BEGIN
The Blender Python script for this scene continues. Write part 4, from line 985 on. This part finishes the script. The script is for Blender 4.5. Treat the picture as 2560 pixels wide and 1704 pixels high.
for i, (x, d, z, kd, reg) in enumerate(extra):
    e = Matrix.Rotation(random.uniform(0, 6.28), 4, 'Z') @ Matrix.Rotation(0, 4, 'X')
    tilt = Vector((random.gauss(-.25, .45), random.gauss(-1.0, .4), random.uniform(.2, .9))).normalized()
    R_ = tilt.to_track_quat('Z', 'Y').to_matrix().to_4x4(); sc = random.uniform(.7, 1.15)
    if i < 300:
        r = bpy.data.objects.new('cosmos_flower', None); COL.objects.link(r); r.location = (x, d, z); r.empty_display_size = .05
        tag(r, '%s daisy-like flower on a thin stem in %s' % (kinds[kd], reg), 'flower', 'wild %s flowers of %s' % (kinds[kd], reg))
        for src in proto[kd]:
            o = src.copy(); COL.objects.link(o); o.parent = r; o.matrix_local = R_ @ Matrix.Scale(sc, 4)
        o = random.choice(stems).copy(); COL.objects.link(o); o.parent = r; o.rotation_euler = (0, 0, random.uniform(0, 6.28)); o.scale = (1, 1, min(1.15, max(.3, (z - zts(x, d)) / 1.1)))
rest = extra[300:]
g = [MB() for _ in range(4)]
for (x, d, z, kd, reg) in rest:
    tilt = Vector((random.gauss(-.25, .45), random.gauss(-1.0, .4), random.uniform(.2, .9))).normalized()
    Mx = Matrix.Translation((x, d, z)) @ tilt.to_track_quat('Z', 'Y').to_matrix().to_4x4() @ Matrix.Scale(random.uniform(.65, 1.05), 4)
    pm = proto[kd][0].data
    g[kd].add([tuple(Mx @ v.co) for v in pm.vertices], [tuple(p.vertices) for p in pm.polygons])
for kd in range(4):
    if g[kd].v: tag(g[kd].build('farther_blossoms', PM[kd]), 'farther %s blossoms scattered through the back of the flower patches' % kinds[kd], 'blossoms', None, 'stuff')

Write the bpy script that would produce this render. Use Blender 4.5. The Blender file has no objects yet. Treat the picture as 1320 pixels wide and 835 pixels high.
END
Exercise prompt :: Using the entries above, return each line in which the word "pixels" occurs.

Answer to the exercise ::
The Blender Python script for this scene continues. Write part 4, from line 985 on. This part finishes the script. The script is for Blender 4.5. Treat the picture as 2560 pixels wide and 1704 pixels high.
Write the bpy script that would produce this render. Use Blender 4.5. The Blender file has no objects yet. Treat the picture as 1320 pixels wide and 835 pixels high.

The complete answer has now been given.